More confidence using authentic and literary texts – Yes.  I feel far better equipped to both prompt learners to respond to a text and exploit a text for language focus.

Activities and techniques with which to involve learners more deeply in course planning – I think I have developed in this area and more frequently involve learners in planning, but feel I still have some way to go with lower levels.  This is an aspect of my teaching I think will develop with more practice, and in particular experimentation with a more dogm-ish approach with lower levels.


A clearer idea of what I think and believe about FLA and SLA – Hmmm, that’s a tricky one if I’m honest.  There are some things I understand more clearly and believe contribute to language acquisition, but certainly don’t feel I have an ‘answer’ to how acquisition works.  However, I don’t feel I need one especially (maybe I’ve become more ambiguity tolerant!)  In terms of the SLA module I feel I have more reading to do to more fully understand some theories of acquisition, as the nature of the course didn’t allow as much time for investigation as would be ideal.  However, I did find the assessment task especially interesting – and useful – to focus on and investigate one aspect of SLA in detail.


Further development of my own materials – Yes.  I’m happy to have created some exciting materials (using a variety of texts / sources) that I’ll re-use and develop for different groups and contexts.

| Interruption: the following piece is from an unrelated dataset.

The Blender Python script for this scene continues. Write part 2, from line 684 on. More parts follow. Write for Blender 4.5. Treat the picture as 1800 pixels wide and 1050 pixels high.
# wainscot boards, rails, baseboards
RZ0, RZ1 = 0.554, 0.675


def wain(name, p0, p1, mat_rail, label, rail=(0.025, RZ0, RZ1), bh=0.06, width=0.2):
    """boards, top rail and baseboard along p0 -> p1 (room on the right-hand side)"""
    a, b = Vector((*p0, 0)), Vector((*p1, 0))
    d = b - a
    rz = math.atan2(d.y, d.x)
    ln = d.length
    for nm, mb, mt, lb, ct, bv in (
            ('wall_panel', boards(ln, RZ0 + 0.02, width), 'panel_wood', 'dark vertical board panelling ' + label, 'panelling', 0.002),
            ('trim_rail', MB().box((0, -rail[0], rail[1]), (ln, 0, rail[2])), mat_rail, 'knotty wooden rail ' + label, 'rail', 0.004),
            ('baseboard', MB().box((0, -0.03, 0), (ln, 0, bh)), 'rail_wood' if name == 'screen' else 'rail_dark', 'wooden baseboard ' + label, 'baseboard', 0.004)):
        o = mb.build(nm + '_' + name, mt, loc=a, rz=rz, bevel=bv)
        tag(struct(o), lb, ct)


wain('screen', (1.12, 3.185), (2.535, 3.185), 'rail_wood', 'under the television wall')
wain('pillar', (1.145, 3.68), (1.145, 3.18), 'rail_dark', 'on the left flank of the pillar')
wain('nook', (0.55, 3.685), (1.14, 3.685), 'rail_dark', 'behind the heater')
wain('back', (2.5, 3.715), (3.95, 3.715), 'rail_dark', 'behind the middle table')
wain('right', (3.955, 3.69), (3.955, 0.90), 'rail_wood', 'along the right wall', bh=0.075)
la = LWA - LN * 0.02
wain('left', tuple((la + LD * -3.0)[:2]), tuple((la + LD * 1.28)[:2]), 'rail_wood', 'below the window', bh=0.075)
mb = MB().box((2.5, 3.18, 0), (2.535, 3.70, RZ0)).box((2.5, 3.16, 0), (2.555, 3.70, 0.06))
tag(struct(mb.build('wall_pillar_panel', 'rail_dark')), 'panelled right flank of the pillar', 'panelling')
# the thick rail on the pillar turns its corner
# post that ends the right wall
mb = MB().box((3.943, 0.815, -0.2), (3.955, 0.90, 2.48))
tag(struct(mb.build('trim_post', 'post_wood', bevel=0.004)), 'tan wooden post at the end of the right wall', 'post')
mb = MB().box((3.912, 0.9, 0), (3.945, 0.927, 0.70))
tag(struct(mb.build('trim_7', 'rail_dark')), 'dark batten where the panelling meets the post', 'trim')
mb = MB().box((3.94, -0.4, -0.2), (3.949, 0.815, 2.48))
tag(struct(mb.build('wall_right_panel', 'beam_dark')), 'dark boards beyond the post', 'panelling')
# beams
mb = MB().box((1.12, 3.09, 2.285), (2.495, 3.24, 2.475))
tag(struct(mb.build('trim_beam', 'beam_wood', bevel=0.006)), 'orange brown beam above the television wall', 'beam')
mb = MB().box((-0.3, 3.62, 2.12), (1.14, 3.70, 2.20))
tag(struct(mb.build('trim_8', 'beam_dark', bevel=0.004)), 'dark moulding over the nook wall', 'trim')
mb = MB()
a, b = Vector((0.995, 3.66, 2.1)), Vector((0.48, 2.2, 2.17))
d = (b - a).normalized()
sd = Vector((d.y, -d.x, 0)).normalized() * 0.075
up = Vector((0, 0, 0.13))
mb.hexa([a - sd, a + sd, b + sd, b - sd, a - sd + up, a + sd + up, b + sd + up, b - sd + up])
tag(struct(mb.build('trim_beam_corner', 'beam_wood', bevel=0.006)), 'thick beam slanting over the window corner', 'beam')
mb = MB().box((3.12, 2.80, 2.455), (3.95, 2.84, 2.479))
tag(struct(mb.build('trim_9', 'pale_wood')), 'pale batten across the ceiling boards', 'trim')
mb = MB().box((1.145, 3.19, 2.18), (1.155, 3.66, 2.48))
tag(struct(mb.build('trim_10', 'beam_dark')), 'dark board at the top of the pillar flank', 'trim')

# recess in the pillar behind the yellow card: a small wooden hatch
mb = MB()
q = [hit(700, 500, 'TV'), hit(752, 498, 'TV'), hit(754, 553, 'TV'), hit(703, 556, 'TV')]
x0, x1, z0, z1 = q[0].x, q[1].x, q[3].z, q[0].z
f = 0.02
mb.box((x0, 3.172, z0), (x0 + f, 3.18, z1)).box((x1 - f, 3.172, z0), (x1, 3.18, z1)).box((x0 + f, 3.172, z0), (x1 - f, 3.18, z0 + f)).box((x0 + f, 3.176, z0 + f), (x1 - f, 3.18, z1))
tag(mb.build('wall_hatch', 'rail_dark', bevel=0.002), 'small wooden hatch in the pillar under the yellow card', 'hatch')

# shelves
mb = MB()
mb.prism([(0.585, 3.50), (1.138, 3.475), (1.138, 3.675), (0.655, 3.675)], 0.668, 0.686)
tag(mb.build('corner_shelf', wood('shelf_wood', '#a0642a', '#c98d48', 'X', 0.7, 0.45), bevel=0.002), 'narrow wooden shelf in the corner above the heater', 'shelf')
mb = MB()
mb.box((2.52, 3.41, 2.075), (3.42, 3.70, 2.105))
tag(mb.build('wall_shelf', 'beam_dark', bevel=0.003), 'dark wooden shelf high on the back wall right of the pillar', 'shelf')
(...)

Improved skills to continue developing my own materials – Yes, I feel better able to develop (and evaluate) materials in a more time effective and informed way.


A great qualification  – Hope so!

Intellectual Stimulation – Absolutely.  It’s been fantastic being a student again.

Pleasure and enjoyment – = intellectual stimulation, so yes.

New friends – Yes

Experience studying more efficiently and effectively – Yes, that’s been an interesting (deutero-) learning curve, which is very relevant to my teaching practice as having been a learner myself, I feel better able to support learners in the classroom.  That said, I really think my teaching would benefit from going back to the (German) language classroom myself, so I hope to make time to do so before too long.

Top tips

Looking back at my blog posts over the course of this module, I’ve put together a handful of top tips – things I believe about ELT that I would advise and discuss with a newer teacher, or things I want to remember.


More to do:

  • Deliver TD workshops and write an article on the use of Learner Generated Visuals – using the process to further investigate this area.
  • Consider and try encouraging learners to develop Ideal L2 selves and identify models for imitation.
  • Be a language student again.
  • Try more Dogme lessons
  • Try the Silent Way
  • Explore and experiment with Community Language Learning
Auster, A., Karasik, P., & Mazzucchelli, D. 2004. ‘City of Glass’ London, Faber. p101.

Coming to the end of this stage of the journey feels less like an ending and more like a beginning; the beginning of a more leisurely – though lasting – period in which to reflect, digest, and further explore.  Being an advocator of diffuse thinking, I look forward to this time with enthusiasm.  I don’t see myself engaging with my work with any less enthusiasm or inquisitiveness than I have during the diploma course, but relish the idea of having more time to explore certain areas in more detail.  The process of finding new paths to learning is ongoing.  As the journey of exploration and investigation continues, ever more intricate details reveal themselves, adding to the repertoire of what we can draw on in the classroom.